Suburban Birds does suggest that Sheng Qiu has promise as a filmmaker; in the early stages, the precision of the camerawork proves to be overwhelming, suggesting a keen visual eye coupled with the need to innovate narratively. It doesn’t quite coalesce into something with a palpable sense of urgency here, but there’s enough singularity of vision to promise that he’s capable of better things in the future. He’s just not there yet.

Two Plains & a Fancy (Dir: Lev Kalman and Whitney Horn)

Nathan Osborne: Certainly one for acquired tastes, Two Plains & A Fancy cannot stay still. A western, a comedy and with some talk of the supernatural, Lev Kalman and Whitney Horn’s experimental flick is what happens when a Saturday Night Live sketch is stretched to feature-length territory. It itself admits to its absurdity and is proudly ridiculous, but very much like The Death of Stalin – a similar hill I died upon last year when everyone but me seemed to love it –  it’s difficult to find enjoyment in something so uneven and wasted.

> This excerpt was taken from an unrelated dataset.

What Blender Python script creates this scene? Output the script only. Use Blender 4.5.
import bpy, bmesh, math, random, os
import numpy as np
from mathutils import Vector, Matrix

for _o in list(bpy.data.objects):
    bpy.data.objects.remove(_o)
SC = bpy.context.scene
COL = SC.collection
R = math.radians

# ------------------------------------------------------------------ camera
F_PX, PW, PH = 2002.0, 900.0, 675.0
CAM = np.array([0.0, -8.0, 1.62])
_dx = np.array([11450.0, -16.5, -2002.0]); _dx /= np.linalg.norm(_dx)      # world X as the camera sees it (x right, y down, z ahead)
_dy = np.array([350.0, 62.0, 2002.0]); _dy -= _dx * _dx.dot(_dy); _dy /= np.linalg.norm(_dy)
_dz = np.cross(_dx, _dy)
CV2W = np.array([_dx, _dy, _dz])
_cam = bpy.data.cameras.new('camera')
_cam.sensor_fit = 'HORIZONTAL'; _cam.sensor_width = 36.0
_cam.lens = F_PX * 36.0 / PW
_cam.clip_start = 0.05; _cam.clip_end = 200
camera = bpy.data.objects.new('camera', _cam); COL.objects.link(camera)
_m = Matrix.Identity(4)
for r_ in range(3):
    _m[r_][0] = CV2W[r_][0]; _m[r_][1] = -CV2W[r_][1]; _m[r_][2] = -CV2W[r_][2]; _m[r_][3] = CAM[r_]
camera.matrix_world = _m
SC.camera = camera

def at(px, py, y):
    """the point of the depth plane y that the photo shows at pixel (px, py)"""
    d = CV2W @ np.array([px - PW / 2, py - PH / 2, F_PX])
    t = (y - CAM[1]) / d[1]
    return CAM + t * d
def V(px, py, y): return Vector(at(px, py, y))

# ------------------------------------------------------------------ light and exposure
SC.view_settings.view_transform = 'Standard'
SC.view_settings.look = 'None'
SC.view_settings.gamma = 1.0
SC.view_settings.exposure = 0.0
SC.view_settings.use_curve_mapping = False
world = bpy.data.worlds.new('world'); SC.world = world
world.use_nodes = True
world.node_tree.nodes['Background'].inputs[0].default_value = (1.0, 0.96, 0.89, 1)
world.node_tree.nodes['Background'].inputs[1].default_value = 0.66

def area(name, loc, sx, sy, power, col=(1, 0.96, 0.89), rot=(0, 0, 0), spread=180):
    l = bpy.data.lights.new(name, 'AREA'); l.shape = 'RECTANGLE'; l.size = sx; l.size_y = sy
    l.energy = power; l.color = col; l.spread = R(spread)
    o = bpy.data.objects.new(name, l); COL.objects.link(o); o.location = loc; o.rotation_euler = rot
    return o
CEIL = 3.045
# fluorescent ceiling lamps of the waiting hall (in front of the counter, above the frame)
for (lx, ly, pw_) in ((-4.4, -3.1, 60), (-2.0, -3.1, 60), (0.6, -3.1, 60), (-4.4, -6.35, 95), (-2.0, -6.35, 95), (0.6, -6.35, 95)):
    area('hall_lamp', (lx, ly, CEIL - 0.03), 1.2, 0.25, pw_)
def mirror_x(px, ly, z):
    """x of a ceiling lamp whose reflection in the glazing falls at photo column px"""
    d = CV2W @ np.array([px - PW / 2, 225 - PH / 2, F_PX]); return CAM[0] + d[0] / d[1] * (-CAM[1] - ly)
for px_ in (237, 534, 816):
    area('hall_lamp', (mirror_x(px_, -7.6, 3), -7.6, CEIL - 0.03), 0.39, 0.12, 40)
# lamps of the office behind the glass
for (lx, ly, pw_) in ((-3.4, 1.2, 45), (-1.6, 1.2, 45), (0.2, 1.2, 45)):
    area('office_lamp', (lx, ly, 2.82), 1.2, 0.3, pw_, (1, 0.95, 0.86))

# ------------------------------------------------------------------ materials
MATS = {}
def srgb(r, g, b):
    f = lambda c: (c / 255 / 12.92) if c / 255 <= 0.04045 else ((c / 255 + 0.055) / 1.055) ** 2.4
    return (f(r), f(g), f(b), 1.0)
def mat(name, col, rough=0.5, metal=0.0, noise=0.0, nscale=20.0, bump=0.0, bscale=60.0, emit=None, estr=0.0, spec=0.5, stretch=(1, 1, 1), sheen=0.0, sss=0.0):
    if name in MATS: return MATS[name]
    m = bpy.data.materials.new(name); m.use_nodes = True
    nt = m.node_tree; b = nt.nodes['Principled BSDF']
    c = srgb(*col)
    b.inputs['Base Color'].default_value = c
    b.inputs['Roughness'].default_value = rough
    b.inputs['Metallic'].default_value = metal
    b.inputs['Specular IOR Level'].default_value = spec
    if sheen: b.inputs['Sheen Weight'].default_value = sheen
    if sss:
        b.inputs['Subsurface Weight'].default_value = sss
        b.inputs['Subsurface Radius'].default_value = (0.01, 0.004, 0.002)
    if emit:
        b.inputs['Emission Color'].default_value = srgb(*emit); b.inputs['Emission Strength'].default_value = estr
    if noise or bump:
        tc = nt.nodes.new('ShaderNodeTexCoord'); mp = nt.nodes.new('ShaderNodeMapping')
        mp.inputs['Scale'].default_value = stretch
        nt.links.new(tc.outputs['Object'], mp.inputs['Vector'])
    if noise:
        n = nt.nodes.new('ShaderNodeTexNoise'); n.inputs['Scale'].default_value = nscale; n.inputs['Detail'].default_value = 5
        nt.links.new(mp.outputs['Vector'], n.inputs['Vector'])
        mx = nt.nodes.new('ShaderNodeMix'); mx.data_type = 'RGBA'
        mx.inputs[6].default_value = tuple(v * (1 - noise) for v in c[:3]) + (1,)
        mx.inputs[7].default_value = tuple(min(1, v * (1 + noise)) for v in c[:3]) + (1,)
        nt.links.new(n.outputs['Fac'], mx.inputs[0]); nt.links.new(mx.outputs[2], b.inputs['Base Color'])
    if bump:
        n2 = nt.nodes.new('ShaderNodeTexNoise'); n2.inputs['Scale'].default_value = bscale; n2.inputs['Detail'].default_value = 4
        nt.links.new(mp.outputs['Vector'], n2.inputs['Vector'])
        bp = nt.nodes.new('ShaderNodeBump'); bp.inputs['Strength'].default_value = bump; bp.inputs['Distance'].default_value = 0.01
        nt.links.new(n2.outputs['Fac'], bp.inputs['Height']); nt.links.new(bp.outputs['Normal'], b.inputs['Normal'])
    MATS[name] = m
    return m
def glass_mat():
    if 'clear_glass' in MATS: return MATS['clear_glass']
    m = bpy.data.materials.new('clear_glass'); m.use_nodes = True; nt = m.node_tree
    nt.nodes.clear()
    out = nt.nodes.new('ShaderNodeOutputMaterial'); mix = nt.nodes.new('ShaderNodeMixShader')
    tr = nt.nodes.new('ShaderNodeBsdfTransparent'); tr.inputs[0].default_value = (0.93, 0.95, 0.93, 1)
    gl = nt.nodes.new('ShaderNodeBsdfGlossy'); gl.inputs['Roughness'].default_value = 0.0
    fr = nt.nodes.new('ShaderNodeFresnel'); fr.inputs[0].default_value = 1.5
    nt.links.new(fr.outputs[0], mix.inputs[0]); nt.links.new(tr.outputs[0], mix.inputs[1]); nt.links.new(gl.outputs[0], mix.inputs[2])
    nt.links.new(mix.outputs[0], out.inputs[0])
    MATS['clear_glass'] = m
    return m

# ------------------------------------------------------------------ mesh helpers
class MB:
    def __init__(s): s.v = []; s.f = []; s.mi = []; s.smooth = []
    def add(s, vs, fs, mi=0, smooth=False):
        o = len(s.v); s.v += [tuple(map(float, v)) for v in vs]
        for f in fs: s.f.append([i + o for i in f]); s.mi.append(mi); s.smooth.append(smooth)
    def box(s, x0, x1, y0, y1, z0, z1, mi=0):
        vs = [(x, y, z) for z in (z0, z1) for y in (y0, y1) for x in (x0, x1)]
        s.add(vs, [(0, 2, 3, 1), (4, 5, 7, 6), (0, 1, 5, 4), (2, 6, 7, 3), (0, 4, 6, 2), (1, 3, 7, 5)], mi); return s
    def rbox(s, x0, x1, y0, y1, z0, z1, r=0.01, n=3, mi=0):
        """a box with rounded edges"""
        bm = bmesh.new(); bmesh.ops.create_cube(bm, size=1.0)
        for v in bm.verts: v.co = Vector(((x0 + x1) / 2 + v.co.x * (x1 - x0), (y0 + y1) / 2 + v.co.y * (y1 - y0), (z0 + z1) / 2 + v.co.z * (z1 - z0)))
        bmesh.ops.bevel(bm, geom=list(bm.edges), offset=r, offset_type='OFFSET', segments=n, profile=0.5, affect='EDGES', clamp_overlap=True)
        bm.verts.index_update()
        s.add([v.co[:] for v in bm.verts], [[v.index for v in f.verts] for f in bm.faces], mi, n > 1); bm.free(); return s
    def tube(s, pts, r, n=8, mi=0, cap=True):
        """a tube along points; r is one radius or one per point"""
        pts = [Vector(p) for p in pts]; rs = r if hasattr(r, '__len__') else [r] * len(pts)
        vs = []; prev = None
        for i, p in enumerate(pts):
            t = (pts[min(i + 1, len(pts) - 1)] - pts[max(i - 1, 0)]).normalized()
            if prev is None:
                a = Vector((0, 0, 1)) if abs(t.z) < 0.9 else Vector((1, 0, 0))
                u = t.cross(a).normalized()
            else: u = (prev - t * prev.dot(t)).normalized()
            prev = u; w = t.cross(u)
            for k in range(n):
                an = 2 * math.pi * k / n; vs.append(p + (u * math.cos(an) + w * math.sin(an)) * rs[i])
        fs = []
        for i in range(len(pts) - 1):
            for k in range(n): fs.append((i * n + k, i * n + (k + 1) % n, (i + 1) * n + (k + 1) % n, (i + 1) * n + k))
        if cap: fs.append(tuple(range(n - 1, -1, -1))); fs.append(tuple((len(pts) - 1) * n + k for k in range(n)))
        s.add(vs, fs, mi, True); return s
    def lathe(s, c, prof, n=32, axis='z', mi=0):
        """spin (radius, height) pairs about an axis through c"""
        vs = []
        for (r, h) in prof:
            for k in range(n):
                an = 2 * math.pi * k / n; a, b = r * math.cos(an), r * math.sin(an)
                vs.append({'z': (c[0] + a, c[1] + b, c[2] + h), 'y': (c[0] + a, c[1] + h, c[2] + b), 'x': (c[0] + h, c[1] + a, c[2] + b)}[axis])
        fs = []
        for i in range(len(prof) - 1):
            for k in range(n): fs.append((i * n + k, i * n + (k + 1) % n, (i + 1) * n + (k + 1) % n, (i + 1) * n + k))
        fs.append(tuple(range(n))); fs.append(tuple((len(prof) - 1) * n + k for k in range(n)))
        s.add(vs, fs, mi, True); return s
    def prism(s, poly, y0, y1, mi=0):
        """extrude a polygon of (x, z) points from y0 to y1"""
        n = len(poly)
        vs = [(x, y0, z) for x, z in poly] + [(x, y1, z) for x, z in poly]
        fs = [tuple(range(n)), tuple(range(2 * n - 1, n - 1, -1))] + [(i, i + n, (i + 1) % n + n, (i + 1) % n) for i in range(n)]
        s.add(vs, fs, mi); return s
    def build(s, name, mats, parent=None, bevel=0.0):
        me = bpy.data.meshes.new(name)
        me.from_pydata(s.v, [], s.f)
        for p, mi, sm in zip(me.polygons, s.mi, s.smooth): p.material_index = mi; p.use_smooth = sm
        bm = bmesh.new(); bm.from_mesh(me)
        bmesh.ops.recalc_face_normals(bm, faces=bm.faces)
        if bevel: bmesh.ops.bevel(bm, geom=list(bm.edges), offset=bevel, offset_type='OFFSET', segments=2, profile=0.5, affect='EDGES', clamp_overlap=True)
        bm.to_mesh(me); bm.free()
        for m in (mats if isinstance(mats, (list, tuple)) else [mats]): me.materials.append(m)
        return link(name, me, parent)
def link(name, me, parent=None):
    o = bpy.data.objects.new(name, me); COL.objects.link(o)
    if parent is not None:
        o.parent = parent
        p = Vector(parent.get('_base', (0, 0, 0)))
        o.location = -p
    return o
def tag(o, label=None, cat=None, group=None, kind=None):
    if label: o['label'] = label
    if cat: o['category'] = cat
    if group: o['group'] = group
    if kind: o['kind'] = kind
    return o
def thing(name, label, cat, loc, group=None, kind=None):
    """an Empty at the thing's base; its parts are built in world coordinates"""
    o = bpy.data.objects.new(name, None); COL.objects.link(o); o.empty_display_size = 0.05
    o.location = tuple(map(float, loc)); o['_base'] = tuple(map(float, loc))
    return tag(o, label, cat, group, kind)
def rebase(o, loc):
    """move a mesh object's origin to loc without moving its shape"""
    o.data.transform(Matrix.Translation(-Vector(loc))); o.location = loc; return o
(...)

London Film Festival 2018 Report Two: From Cannibal Comedies to Musical Westerns
source: Maudit Films

With the dialogue always on the cusp of a punchline – missing more often than it hits – and the digressions wreaking havoc with the tone, it becomes an increasingly frustrating experience. Despite some characterful performances that attempt to settle the genre instability and some well-photographed visuals (enhanced by lovely 16mm shooting), Two Plains & A Fancy is a rudimentary flick; its limited production design, unconvincing costumes and clear attempt to conceal signs of the 21st century prevent it from feeling anything more than a low-budget, below average (but admittedly bold) experimentation.

I’ve no doubt in trusting that Two Plains & A Fancy will find a niche audience – it has all the makings of a small-scale cult classic of sorts – but this uncategorisable farce is too scattershot and messy to come together as something enjoyable for most audiences.